3D scene scripts:

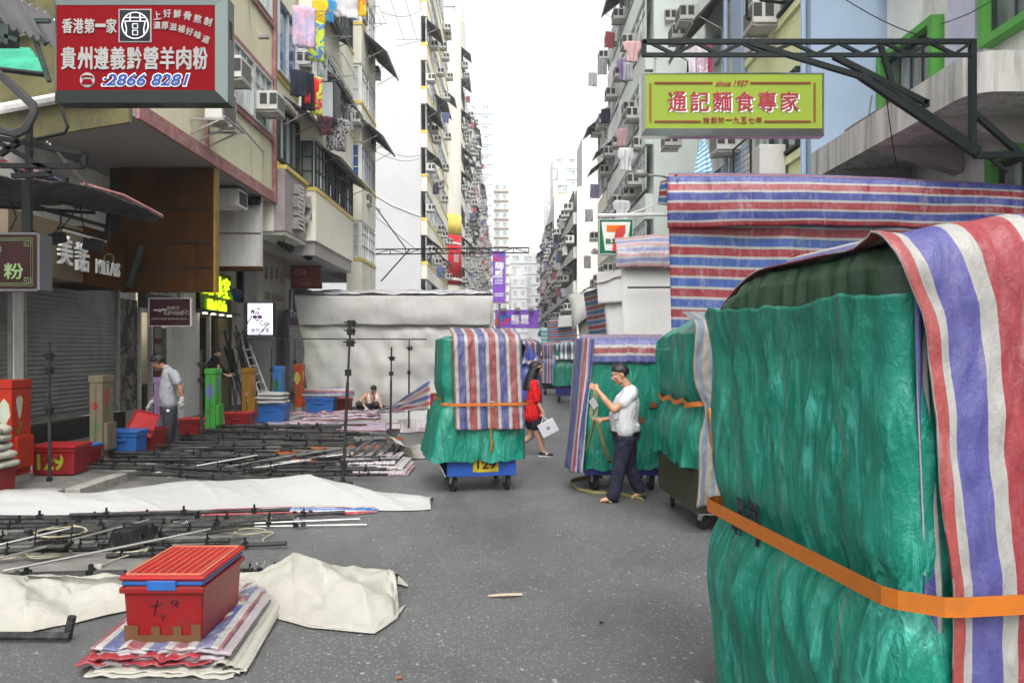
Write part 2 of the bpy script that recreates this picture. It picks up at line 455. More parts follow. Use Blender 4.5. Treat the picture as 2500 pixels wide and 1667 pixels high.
def awning(loc, side, L, D, drop, label, m=CORR, group=None, corr=.09, name='awning', amp=.016):
    s = 1 if side == 'L' else -1
    t = thing(name, label, 'awning', loc, 0, group)
    mb = MB(); nu = max(8, int(L/corr*4)); nu = min(nu, 160)
    def fn(u, v):
        y = (u-.5)*L
        return V((s*v*D, y, -drop*v+amp*math.sin(2*math.pi*y/corr)+.02*nz(y*1.3, v*2, L)))
    mb.grid(fn, nu, 3); o = mb.build('sheet', m, t, local=True); solid(o, .012)
    b = MB()
    for y in (-.46*L, 0, .46*L):
        b.bar((0, y, -.03), (s*D*.97, y, -drop*.97-.03), .025); b.bar((0, y, -drop-.25), (s*D*.8, y, -drop*.8-.03), .02)
    b.box(min(s*D*.95, s*D*.98), max(s*D*.95, s*D*.98), -L/2, L/2, -drop-.045, -drop-.02)
    b.build('bracket', STEEL, t, local=True)
    return t
def rack(loc, side, L, D, label, group=None, m=STEEL, n=4):
    s = 1 if side == 'L' else -1
    t = thing('drying_rack', label, 'drying rack', loc, 0, group)
    b = MB()
    for y in (-L/2, L/2): b.tube((0, y, 0), (s*D, y, .0), .012, n=5); b.tube((0, y, -.35), (s*D*.9, y, 0), .01, n=5)
    b.build('arm', m, t, local=True)
    r = MB()
    for i in range(n): r.tube((s*D*(.25+.75*i/(n-1)), -L/2-.1, .012), (s*D*(.25+.75*i/(n-1)), L/2+.1, .012), .009, n=5)
    r.build('rail', m, t, local=True)
    return t
_cl = {}
def clothm(col, col2=None, scale=9.0):
    key = (col, col2, scale)
    if key in _cl: return _cl[key]
    k = NT('cloth %d' % len(_cl)); co = k.coord('Object')
    if col2: c = k.mix(k.ramp(k.noise(co, scale, 2, .4, .4), [(.47, 0), (.53, 1)]), col, col2)
    else: c = k.mix(0.0, col, col)
    _cl[key] = k.done(c, .85, k.bump(k.noise(co, 18, 3), .3, .02), 0, .2); return _cl[key]
def garment(kind, loc, w, h, m, label, rz=0.0, group=None):
    """hung cloth: top middle at loc, spread along local x"""
    t = {'shirt': [(-.5,0),(-.16,.03),(.16,.03),(.5,0),(.62,-.38),(.42,-.44),(.36,-.25),(.38,-1),(-.38,-1),(-.36,-.25),(-.42,-.44),(-.62,-.38)],
         'trousers': [(-.4,0),(.4,0),(.45,-1),(.08,-1),(0,-.35),(-.08,-1),(-.45,-1)],
         'towel': None}[kind]
    sd_ = random.random()*50
    mb = MB(); nu, nv = 14, 12
    def half(v):
        if kind == 'shirt':
            if v < .10: return .5+v*1.0
            return .62-.1*(v-.1) if v < .42 else .40
        if kind == 'trousers': return .42+.05*v
        return .5
    def fn(u, v):
        a = (u-.5)*2; x = a*half(v)*w
        if kind == 'trousers' and v > .38 and abs(a) < .12: x = math.copysign(.10*w*(v-.38)*1.2+.004, a if a else 1)
        y = .05*w*math.sin(a*9+sd_+v)*(.4+v)+.12*w*nz(u*3+sd_, v*2)*(.3+v)
        return V((x, y, -v*h+(.03*h*(1-abs(a)) if v == 0 else 0)+.03*h*nz(u*3, sd_)*v))
    mb.grid(fn, nu, nv, w, h)
    o = mb.build({'shirt': 'shirt', 'trousers': 'trousers', 'towel': 'towel'}[kind], m, None, smooth=True)
    o.location = loc; o.rotation_euler = (0, 0, rz); solid(o, .012)
    return tag(o, label, 'laundry', group)

# ================================================================ LEFT SIDE
XL = -6.0
# --- first building: cream flats with a deep soffit over the pavement
b1 = thing('apartment_building', 'cream walk-up flats with maroon trim above the deep grey soffit, at the near left', 'building', (-8, 15, 0))
mb = MB(); mb.poly([(-6,12.17,5.82),(-6,19.37,5.82),(-16,19.37,5.82),(-16,16.5,5.82)], (0,0,22)); mb.build('wall', CREAM, b1)
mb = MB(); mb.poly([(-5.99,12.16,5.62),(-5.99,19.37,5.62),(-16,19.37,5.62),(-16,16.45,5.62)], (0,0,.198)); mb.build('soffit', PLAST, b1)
mb = MB(); mb.box(-9.4,-8.62,11.2,13.36,0,5.6); mb.box(-9.4,-8.62,16.72,17.55,0,5.6); mb.box(-9.4,-8.62,13.36,16.72,3.3,5.6); mb.box(-9.4,-8.62,17.55,19.3,4.2,5.6); mb.build('ground_floor_wall', OFFW, b1)
mb = MB()
mb.box(-6.0,-5.93,12.2,19.3,5.60,5.86)
for z in (7.12, 8.62, 10.02, 11.5): mb.box(-6.0,-5.93,12.2,19.25,z,z+.10)
mb.box(-6.02,-5.90,19.25,19.37,5.6,27.7); mb.box(-6.02,-5.945,15.0,15.1,5.86,7.12)
mb.build('trim', REDTR, b1)
for z in (7.24, 10.14):
    y = 12.35
    while y < 18.6:
        wdt = 1.32 if y > 13 else 1.2
        window(b1, (-5.995, y, z), UL, wdt, 1.34, 3, 1, ALU, GL_P if random.random() < .45 else GL_G, .09, .05, .28); y += wdt+.05
# pipes along the wall
mb = MB(); mb.path([(-5.9,15.3,6.95),(-5.9,18.3,6.62),(-5.9,18.3,5.9)], .022); mb.tube((-5.95,17.6,5.86),(-5.95,17.6,7.1),.008); mb.build('pipe', STEEL, b1)
mb = MB(); mb.path([(-5.97,17.5,9.9),(-5.9,17.5,9.3),(-5.75,17.55,9.15)], .015); mb.obox((-5.68,17.6,9.12),(.12,0,0),(0,.07,0),(0,0,.03)); mb.build('lamp', STEEL, b1)
ac((-5.98, 15.75, 7.42), 'L', 'white window air conditioner beside the big red sign, nearest on the cream flats', None, 1.05)
ac((-5.98, 18.15, 7.52), 'L', 'white window air conditioner by the maroon corner strip of the cream flats', None, 1.05)
t = thing('condenser_unit', 'pale condenser on a wall frame under the bottom corner of the big red sign', 'air conditioner', (-5.7, 14.8, 6.2))
mb = MB(); mb.box(-5.75,-5.42,14.35,15.15,6.25,6.95); mb.build('casing', ACM, t, bevel=.02)
mb = MB()
for k in range(12): mb.box(-5.42,-5.412,14.42,15.08,6.32+k*.048,6.345+k*.048)
mb.build('grille', VENT, t)
mb = MB()
for y in (14.3, 14.75, 15.2): mb.bar((-6.0,y,6.22),(-5.3,y,6.22),.04); mb.bar((-6.0,y,5.95),(-5.45,y,6.2),.03)
mb.bar((-5.32,14.2,6.24),(-5.32,15.3,6.24),.04); mb.build('bracket', STEEL, t)

# --- second building: projecting bays, blue windows
b2 = thing('apartment_building', 'pale yellow tenement with stacked projecting window bays next to the cream flats', 'building', (-8, 25, 0))
mb = MB(); mb.box(-16, XL, 19.38, 31.6, 4.9, 30); mb.build('wall', CREAM2, b2)
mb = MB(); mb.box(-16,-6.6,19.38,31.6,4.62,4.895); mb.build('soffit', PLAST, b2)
mb = MB(); mb.box(-16,-8.3,19.4,20.4,0,4.6); mb.box(-16,-8.5,23.7,24.4,0,4.6); mb.box(-16,-8.3,26.6,28.0,0,4.6); mb.box(-16,-8.3,30.6,31.6,0,4.6); mb.box(-16,-8.5,20.4,30.6,3.35,4.6); mb.build('ground_floor_wall', GREYW, b2)
def bay(par, y0, y1, x0, x1, z0, ztop, pitch, wallm, trimm, fm, gm, fmb=None, gmb=None):
    z = z0; k = 0
    wb = MB(); tb = MB()
    while z < ztop:
        wb.box(x0, x1, y0, y1, z, z+1.42); tb.box(x0, x1+.03, y0-.03, y1+.03, z+1.42, z+1.52)
        wb.box(x0, x1-.06, y0+.06, y1-.06, z+1.52, z+pitch)
        f_, g_ = (fm, gm) if k % 2 == 0 or fmb is None else (fmb, gmb)
        L = y1-y0-.12; n = max(1, round(L/1.35))
        for i in range(n): window(par, (x1-.058, y0+.06+L*i/n, z+1.54), UL, L/n-.03, 1.3, 3, 2 if k == 0 else 1, f_, g_ if (i+k) % 3 else GL_P, .07, .045, .25)
        window(par, (x1-.08-(x1-x0-.2), y0+.058, z+1.54), (1,0,0), x1-x0-.2, 1.3, 1, 3, f_, g_, .05, .045)
        z += pitch; k += 1
    wb.build('bay', wallm, par); tb.build('trim', trimm, par)
bay(b2, 21.5, 26.7, XL, -5.45, 4.95, 22, 2.92, CREAM2, YELTR, DKFR, GL_D, ALU, GL_G)
bay(b2, 28.2, 31.2, XL, -5.45, 3.75, 22, 2.92, CREAM2, YELTR, WHFR, GL_P, WHFR, GL_B)
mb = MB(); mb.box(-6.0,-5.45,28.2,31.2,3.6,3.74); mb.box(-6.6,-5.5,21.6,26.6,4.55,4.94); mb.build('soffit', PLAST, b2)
window(b2, (-5.995, 19.55, 6.78), UL, 1.85, 1.42, 3, 1, DKFR, GL_P, .12, .06, label='wide shop window of plain glass')
for z in (9.05, 12.0): window(b2, (-5.995, 19.5, z), UL, 1.85, 1.9, 2, 1, ALU, GL_B, .12, .05, label='window with blue film')
for z in (8.92, 11.86, 6.62): mb = MB(); mb.box(-6.0,-5.95,19.4,21.4,z,z+.12); mb.build('sill', YELTR, b2)
for y, z0_ in ((21.47, 8.2), (27.2, 4.9)): mb = MB(); mb.tube((-5.9,y,z0_),(-5.9,y,24),.05); mb.build('drain_pipe', CREAM2, b2)
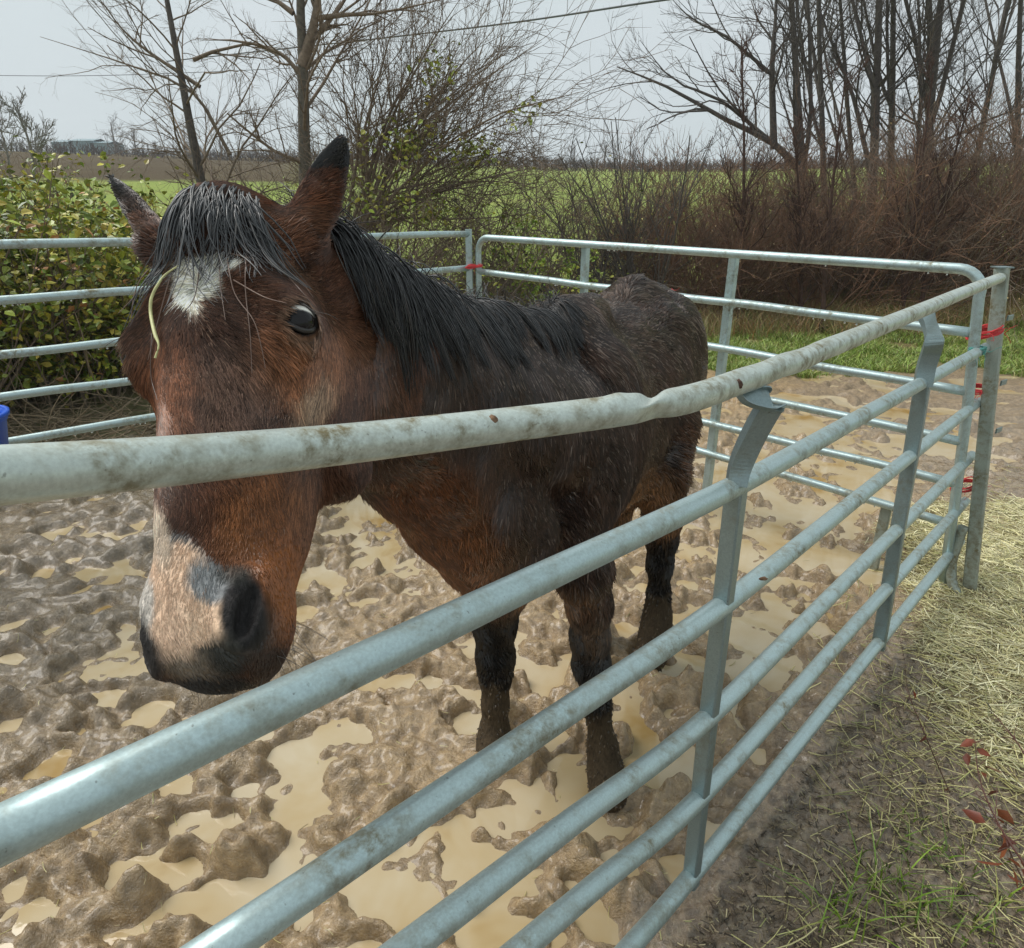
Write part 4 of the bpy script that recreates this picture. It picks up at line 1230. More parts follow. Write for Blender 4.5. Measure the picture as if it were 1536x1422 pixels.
# colour zones
def hay_mask(px, py, n1, n2):
    e = np.interp(py, [740, 800, 900, 1000, 1100, 1200], [1400, 1335, 1382, 1400, 1425, 1500])
    return sstep(-40, 50, px - e + 70 * n1 + 30 * n2) * sstep(745, 790, py + 25 * n1) * sstep(1230, 1080, py + 60 * n1)
def gcolour():
    D = np.sqrt(X ** 2 + Y ** 2)
    f1 = fbm2(X * 3.3, Y * 3.3, 4, 41); f2 = fbm2(X * 14, Y * 14, 4, 42, .6); f3 = fbm2(X * .8, Y * .8, 3, 43)
    mud = np.array([.350, .240, .124]); grey = np.array([.27, .20, .12]); dark = np.array([.165, .108, .058]); straw = np.array([.34, .28, .14])
    grass = np.array([.15, .19, .05]); soil = np.array([.17, .12, .07])
    c = np.ones(X.shape + (3,)) * mud
    def mx(m, col):
        nonlocal c
        m = np.clip(m, 0, 1)[..., None]; c = c * (1 - m) + np.asarray(col) * m
    mx(sstep(-.1, .5, f3) * .35, grey); mx(sstep(.0, .45, f2) * .6, dark); mx(sstep(.02, -.03, H - .0) * .4, (.22, .15, .085)); mx(sstep(.1, .6, -f2) * .3, (.40, .29, .17))
    mx(sstep(650, 200, GPX) * sstep(1.2, 2.2, Y) * .7, (.155, .125, .088))
    wetedge = sstep(0.02, .35, PM) * sstep(.8, .35, PM)
    mx(wetedge * .25, (.20, .135, .075))
    mx(sstep(.014, .002, H - WATER_Z) * MZ * (1 - OUT * .7) * .75, (.27, .19, .105))
    o = OUT * sstep(2.9, 2.1, Y + .2 * f1)
    mx(o * .9, (.27, .20, .135)); mx(o * sstep(-.05, .2, f2) * .75, (.13, .092, .060)); mx(o * sstep(.1, .35, fbm2(X * 45, Y * 45, 2, 48)) * .6, (.36, .29, .19)); mx(o * sstep(.15, .4, fbm2(X * 38, Y * 38, 2, 49)) * .7, (.08, .06, .04)); mx(o * sstep(.15, .5, f1) * .25, (.15, .14, .06))
    # beyond the trampled mud: grass, then dead brown grass under the thicket
    fr = 1 - MZ
    mx(fr, soil)
    mx(fr * sstep(-.5, .1, f1 + .3 * f2) * .9, grass)
    mx(sstep(8.6, 9.6, D + .8 * f1) * .8, (.20, .15, .08))
    mx(sstep(2.2, 3.2, X + .4 * f1) * MZ * .5, (.20, .16, .12))
    mx(hay_mask(GPX, GPY, f1, f2) * .75, (.42, .36, .19))
    # far field
    fld = sstep(10.5, 14, D + 1.2 * f3)
    mx(fld, (.25, .31, .09)); mx(fld * sstep(0, .5, fbm2(X * .25, Y * .25, 4, 50)) * .6, (.34, .34, .12)); mx(fld * sstep(.1, .5, fbm2(X * .9, Y * .5, 4, 51)) * .35, (.10, .12, .04))
    mx(sstep(46, 50, D + 3 * f3) * sstep(-.22, -.32, X / np.maximum(Y, 1)), (.10, .078, .052))
    mx(fld * sstep(46, 50, D) * sstep(-.2, .4, fbm2(X * .3, Y * .12, 4, 53)) * sstep(-.22, -.32, X / np.maximum(Y, 1)) * .4, (.15, .125, .075))
    mx(sstep(100, 106, D + 3 * f3), (.13, .105, .06))
    mx(sstep(112, 116, D), (.20, .185, .11))
    return c.reshape(-1, 3)
GC = gcolour()
m, nt, b = new_mat('wet_mud_and_field')
a = nt.nodes.new('ShaderNodeVertexColor'); a.layer_name = 'Col'
p_ = pos(nt)
n1_ = tex(nt, p_, 38, 6, .65); n2_ = tex(nt, p_, 150, 4, .6)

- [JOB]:
In the entries above, some lines may contain the string "Write"; report how many, without additional comment.

- [WRITTEN ANSWER]:
2